» **EXERCISE INSTRUCTIONS**
Reproduce the data exactly.

» **DATASET EXCERPT**
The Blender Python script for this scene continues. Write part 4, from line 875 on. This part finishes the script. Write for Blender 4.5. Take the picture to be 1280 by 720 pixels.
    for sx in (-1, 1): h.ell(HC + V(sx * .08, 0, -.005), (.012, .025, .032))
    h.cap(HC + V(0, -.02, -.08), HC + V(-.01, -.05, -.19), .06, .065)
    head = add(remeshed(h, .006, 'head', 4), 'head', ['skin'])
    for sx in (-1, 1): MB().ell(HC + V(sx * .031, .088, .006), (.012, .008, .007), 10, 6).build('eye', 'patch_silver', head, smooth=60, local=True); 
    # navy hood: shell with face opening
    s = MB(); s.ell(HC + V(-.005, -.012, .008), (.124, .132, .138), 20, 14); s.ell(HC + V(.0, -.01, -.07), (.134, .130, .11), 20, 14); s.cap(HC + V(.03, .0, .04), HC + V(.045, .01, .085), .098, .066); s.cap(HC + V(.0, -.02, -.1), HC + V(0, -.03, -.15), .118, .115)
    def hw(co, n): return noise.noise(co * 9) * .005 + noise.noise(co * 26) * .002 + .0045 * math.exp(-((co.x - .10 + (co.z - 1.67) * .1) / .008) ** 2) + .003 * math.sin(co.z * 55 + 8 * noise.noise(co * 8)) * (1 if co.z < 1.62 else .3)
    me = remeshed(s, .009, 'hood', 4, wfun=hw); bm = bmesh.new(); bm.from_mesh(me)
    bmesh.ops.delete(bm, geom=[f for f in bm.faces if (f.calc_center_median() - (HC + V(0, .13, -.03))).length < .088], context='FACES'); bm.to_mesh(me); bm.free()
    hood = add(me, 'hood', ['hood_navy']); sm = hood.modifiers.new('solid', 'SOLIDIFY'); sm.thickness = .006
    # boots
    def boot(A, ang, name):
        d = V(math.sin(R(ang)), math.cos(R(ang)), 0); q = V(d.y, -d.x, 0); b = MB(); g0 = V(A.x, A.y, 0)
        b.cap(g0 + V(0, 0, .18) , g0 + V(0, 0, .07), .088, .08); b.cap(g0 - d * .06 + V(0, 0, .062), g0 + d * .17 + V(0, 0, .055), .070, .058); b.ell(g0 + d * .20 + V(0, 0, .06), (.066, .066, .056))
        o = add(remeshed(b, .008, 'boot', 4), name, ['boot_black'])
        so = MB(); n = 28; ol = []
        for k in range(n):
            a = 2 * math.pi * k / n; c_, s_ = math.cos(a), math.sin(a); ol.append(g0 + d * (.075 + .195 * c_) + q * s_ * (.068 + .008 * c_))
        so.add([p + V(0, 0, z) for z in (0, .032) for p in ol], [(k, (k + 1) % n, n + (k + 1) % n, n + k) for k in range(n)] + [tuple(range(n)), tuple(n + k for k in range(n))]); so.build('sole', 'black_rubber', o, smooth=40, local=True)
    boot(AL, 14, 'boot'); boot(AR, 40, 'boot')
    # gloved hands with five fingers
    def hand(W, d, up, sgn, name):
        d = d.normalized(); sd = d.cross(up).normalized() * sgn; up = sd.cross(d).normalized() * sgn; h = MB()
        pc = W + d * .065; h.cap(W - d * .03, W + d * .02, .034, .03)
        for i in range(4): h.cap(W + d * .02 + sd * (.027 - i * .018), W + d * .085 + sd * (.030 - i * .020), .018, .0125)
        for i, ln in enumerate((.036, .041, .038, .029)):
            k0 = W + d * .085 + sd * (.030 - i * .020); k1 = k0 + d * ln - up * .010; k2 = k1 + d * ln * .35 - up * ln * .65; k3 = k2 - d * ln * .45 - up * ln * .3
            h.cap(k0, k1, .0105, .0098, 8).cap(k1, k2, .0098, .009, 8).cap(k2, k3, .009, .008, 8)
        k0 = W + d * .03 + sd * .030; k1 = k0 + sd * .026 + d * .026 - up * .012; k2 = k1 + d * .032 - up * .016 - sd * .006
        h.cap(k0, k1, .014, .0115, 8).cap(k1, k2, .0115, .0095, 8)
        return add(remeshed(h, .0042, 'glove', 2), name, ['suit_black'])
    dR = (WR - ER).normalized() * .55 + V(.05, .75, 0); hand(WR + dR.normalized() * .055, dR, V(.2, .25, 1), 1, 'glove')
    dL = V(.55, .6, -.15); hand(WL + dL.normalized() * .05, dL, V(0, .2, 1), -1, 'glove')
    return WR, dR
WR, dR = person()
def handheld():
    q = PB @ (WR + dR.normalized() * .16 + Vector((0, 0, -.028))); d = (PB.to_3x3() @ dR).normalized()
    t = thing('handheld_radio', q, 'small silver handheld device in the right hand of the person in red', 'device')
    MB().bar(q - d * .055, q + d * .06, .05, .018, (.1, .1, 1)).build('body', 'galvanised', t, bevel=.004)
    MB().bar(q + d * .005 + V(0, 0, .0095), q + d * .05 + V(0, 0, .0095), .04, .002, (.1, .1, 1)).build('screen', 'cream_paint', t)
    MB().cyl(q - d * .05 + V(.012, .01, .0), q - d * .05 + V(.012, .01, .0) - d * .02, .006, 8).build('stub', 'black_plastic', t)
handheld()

» **RESULT OF THIS TASK**
The Blender Python script for this scene continues. Write part 4, from line 875 on. This part finishes the script. Write for Blender 4.5. Take the picture to be 1280 by 720 pixels.
    for sx in (-1, 1): h.ell(HC + V(sx * .08, 0, -.005), (.012, .025, .032))
    h.cap(HC + V(0, -.02, -.08), HC + V(-.01, -.05, -.19), .06, .065)
    head = add(remeshed(h, .006, 'head', 4), 'head', ['skin'])
    for sx in (-1, 1): MB().ell(HC + V(sx * .031, .088, .006), (.012, .008, .007), 10, 6).build('eye', 'patch_silver', head, smooth=60, local=True); 
    # navy hood: shell with face opening
    s = MB(); s.ell(HC + V(-.005, -.012, .008), (.124, .132, .138), 20, 14); s.ell(HC + V(.0, -.01, -.07), (.134, .130, .11), 20, 14); s.cap(HC + V(.03, .0, .04), HC + V(.045, .01, .085), .098, .066); s.cap(HC + V(.0, -.02, -.1), HC + V(0, -.03, -.15), .118, .115)
    def hw(co, n): return noise.noise(co * 9) * .005 + noise.noise(co * 26) * .002 + .0045 * math.exp(-((co.x - .10 + (co.z - 1.67) * .1) / .008) ** 2) + .003 * math.sin(co.z * 55 + 8 * noise.noise(co * 8)) * (1 if co.z < 1.62 else .3)
    me = remeshed(s, .009, 'hood', 4, wfun=hw); bm = bmesh.new(); bm.from_mesh(me)
    bmesh.ops.delete(bm, geom=[f for f in bm.faces if (f.calc_center_median() - (HC + V(0, .13, -.03))).length < .088], context='FACES'); bm.to_mesh(me); bm.free()
    hood = add(me, 'hood', ['hood_navy']); sm = hood.modifiers.new('solid', 'SOLIDIFY'); sm.thickness = .006
    # boots
    def boot(A, ang, name):
        d = V(math.sin(R(ang)), math.cos(R(ang)), 0); q = V(d.y, -d.x, 0); b = MB(); g0 = V(A.x, A.y, 0)
        b.cap(g0 + V(0, 0, .18) , g0 + V(0, 0, .07), .088, .08); b.cap(g0 - d * .06 + V(0, 0, .062), g0 + d * .17 + V(0, 0, .055), .070, .058); b.ell(g0 + d * .20 + V(0, 0, .06), (.066, .066, .056))
        o = add(remeshed(b, .008, 'boot', 4), name, ['boot_black'])
        so = MB(); n = 28; ol = []
        for k in range(n):
            a = 2 * math.pi * k / n; c_, s_ = math.cos(a), math.sin(a); ol.append(g0 + d * (.075 + .195 * c_) + q * s_ * (.068 + .008 * c_))
        so.add([p + V(0, 0, z) for z in (0, .032) for p in ol], [(k, (k + 1) % n, n + (k + 1) % n, n + k) for k in range(n)] + [tuple(range(n)), tuple(n + k for k in range(n))]); so.build('sole', 'black_rubber', o, smooth=40, local=True)
    boot(AL, 14, 'boot'); boot(AR, 40, 'boot')
    # gloved hands with five fingers
    def hand(W, d, up, sgn, name):
        d = d.normalized(); sd = d.cross(up).normalized() * sgn; up = sd.cross(d).normalized() * sgn; h = MB()
        pc = W + d * .065; h.cap(W - d * .03, W + d * .02, .034, .03)
        for i in range(4): h.cap(W + d * .02 + sd * (.027 - i * .018), W + d * .085 + sd * (.030 - i * .020), .018, .0125)
        for i, ln in enumerate((.036, .041, .038, .029)):
            k0 = W + d * .085 + sd * (.030 - i * .020); k1 = k0 + d * ln - up * .010; k2 = k1 + d * ln * .35 - up * ln * .65; k3 = k2 - d * ln * .45 - up * ln * .3
            h.cap(k0, k1, .0105, .0098, 8).cap(k1, k2, .0098, .009, 8).cap(k2, k3, .009, .008, 8)
        k0 = W + d * .03 + sd * .030; k1 = k0 + sd * .026 + d * .026 - up * .012; k2 = k1 + d * .032 - up * .016 - sd * .006
        h.cap(k0, k1, .014, .0115, 8).cap(k1, k2, .0115, .0095, 8)
        return add(remeshed(h, .0042, 'glove', 2), name, ['suit_black'])
    dR = (WR - ER).normalized() * .55 + V(.05, .75, 0); hand(WR + dR.normalized() * .055, dR, V(.2, .25, 1), 1, 'glove')
    dL = V(.55, .6, -.15); hand(WL + dL.normalized() * .05, dL, V(0, .2, 1), -1, 'glove')
    return WR, dR
WR, dR = person()
def handheld():
    q = PB @ (WR + dR.normalized() * .16 + Vector((0, 0, -.028))); d = (PB.to_3x3() @ dR).normalized()
    t = thing('handheld_radio', q, 'small silver handheld device in the right hand of the person in red', 'device')
    MB().bar(q - d * .055, q + d * .06, .05, .018, (.1, .1, 1)).build('body', 'galvanised', t, bevel=.004)
    MB().bar(q + d * .005 + V(0, 0, .0095), q + d * .05 + V(0, 0, .0095), .04, .002, (.1, .1, 1)).build('screen', 'cream_paint', t)
    MB().cyl(q - d * .05 + V(.012, .01, .0), q - d * .05 + V(.012, .01, .0) - d * .02, .006, 8).build('stub', 'black_plastic', t)
handheld()